À ce stade, une précision : Pentti n’est pas né dans une famille de riches industriels, il n’a pas de fortune personnelle qui le dispense de travailler. Simplement il fait les choses à sa façon, selon sa morale tranquille et ses besoins modestes. Et puis, en désaccord de fond avec la pratique du tirage limité et numéroté, il pensait que ce serait une condition imposée par la galerie pour répondre au marché. Je lui ai bien entendu dit que je suivrai son idée sur la question, mais il a demandé une période de réflexion. Elle a duré environ 4 ans. L’exposition Sammallahti fut notre premier vrai succès. Une vingtaine de tirages vendus, c’était tout à fait inédit ! Pentti fut finalement content aussi de ce succès commercial (succès modeste : ses tirages ne coûtaient pas cher. Mais se vendaient régulièrement), qui lui permit de bâtir une cave, voisine de son labo, pour conserver ses chères bouteilles de vin.
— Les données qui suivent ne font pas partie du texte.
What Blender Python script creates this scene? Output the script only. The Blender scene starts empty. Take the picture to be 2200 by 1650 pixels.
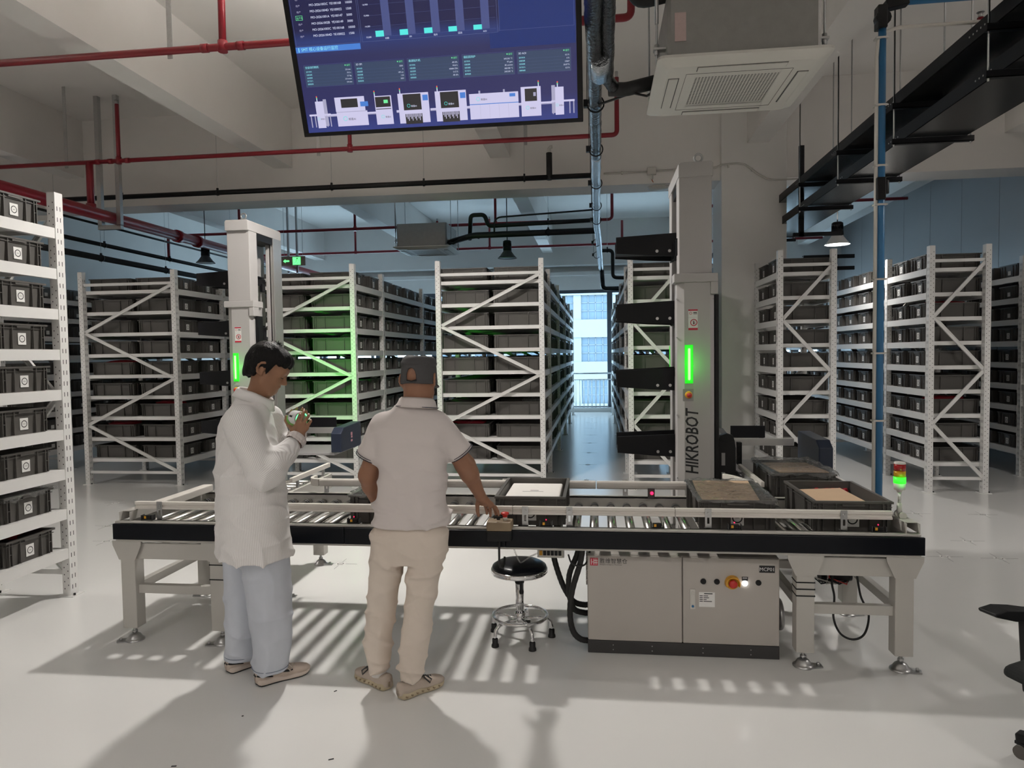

Cette fin octobre, nous aurons à nouveau l’immense plaisir de montrer le travail de Sammallahti à la galerie. La Maison Robert Doisneau l’expose à la même période et les Éditions Xavier Barral sortent une monographie sur le thème des oiseaux. L’histoire continue… et ces rencontres, ces amitiés tissées avec les artistes sont la récompense et l’intérêt ultime de notre métier.